Türk sondaj gemisi Abdülhamid Han, 9 Ağustos Salı günü, Cumhurbaşkanı Recep Tayyip Erdoğan’ın katılımıyla düzenlenecek törenle Mersin’den ilk görev yerine doğru yola çıkacak.
38 metre uzunluğunda ve 42 metre genişliğindeki Abdülhamid Han gemisi, Fatih, Kanuni ve Yavuz’un ardından Türkiye’nin dördüncü sondaj gemisi olma niteliğini taşıyor.
Doğu Akdeniz’deki sondaj faaliyetleri nedeniyle 2020 yazında Türkiye ile Yunanistan arasında askeri çatışma tehlikesine kadar tırmanan gerilimin tekrarlanması riski gündemde. Konu Yunanistan’da da yakından izleniyor. Kathimerini gazetesi, “Türk sondaj gemisi için üç olası rota” başlıklı haberinde, Abdülhamid Han sondaj gemisinin ne yöne doğru hareket edeceğine ilişkin Atina’da konuşulan senaryoları mercek altına aldı.
“Ankara gerilimi ne kadar tırmandıracağını belirleyecek”
Haberde, Ankara’nın gemi için belirlenecek güzergahla, “gerilimi ne seviyede tırmandıracağına ilişkin bir seçim yapacağı” belirtildi. Türkiye Petrolleri Anonim Ortaklığının (TPAO) genel faaliyet alanlarının “geniş çaplı keşiflerin yapıldığı yerler” olduğuna işaret eden gazete, en olası rotanın “28’inci meridyeninin doğusu, yaklaşık olarak Rodos’un güneyi, doğu açıkları ile Kıbrıs’ın kuzey ve batı açıklarına kadarki herhangi bir bölge” olabileceği değerlendirmesine yer verdi.
Atina’nın öngörülerine göre, sondaj çalışmalarının Türkiye’nin ya da Kuzey Kıbrıs’ın kıta sahanlığına dahil olan bir bölgede gerçekleştirilmesi en büyük olasılık. Buna göre, Kuzey Kıbrıs yönetimi TPAO’ya ruhsat verdiği takdirde, çalışmaların Kıbrıs adasının kuzeydoğu ucunu oluşturan Karpaz Yarımadası çevresindeki bölgeye yayılabileceği düşünülüyor.
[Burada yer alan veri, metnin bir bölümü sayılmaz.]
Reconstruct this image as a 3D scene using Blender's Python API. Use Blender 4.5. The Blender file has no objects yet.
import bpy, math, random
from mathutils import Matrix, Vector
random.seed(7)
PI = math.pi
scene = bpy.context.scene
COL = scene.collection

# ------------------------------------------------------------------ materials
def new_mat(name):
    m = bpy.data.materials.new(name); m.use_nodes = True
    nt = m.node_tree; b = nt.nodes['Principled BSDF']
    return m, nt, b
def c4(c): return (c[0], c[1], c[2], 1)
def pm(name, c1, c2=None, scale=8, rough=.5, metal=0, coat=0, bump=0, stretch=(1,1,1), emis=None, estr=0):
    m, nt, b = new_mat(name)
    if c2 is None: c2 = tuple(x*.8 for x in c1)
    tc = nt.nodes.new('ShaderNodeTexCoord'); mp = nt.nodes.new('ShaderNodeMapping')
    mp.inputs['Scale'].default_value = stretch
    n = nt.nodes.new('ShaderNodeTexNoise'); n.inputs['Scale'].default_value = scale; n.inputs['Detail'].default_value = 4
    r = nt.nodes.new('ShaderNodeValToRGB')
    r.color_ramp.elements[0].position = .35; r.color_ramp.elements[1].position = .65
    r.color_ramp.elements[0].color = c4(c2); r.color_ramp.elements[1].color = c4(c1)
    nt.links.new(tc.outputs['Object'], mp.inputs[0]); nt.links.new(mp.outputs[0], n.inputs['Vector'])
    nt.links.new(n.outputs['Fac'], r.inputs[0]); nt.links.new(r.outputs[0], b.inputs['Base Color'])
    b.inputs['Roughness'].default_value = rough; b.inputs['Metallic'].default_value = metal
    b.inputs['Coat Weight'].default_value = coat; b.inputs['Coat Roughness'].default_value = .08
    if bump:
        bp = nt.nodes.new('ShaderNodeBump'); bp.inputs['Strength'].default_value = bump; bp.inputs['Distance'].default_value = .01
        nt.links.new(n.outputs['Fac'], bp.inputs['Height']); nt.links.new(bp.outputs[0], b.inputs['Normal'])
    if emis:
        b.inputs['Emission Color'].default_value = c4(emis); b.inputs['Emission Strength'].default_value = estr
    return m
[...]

Abdülhamid Han gemisinin, faaliyetlerine 28’inci meridyenin doğusunda, Rodos adasının güneyindeki bölgede başlaması ise, Atina’da değerlendirilen olası senaryolar arasında.
Kıbrıs’ın güneybatısı
Atina’nın masasındaki ikinci bir senaryoya göre ise, Ankara’nın sondaj çalışmalarını, adanın güneyini kontrol eden Kıbrıs Cumhuriyeti’nin münhasır ekonomik bölgesi içindeki bir alanda gerçekleştirmesi mümkün.
Bu durumda, Türkiye’nin 6 numaralı parselin kuzey kısmında sondaj çalışması yürütebileceği kaydediliyor. Söz konusu parselin güneyinde, Fransa’nın Total ve İtalya’nın Eni şirketleri, AB üyesi Kıbrıs Cumhuriyeti’nin verdiği yetki kapsamında faaliyet gösteriyor. Ayrıca 4, 5 ve 3 numaralı parseller de olasılıklar arasında sayılıyor.
“28’inci meridyenin batısı gerilimi tırmandırır”
Atina kulislerinde, yeni sondaj gemisinin, 28’inci meridyenin batısında, yani Yunanistan ile Mısır arasındaki sular veya Türkiye ve Libya arasında 2019’da imzalanan Akdeniz’de Deniz Yetki Alanlarının Sınırlandırılması Anlaşması’nda yer alan bölgelerde faaliyet yürütmesi pek olası görülmüyor.
Kathimerini‘nin haberinde, Doğu Akdeniz veya Ege Denizi’nde 28’inci meridyenin batısına geçilmesinin, Atina tarafından Türkiye’nin gerilimi tırmandırması olarak algılanacağı dile getiriliyor.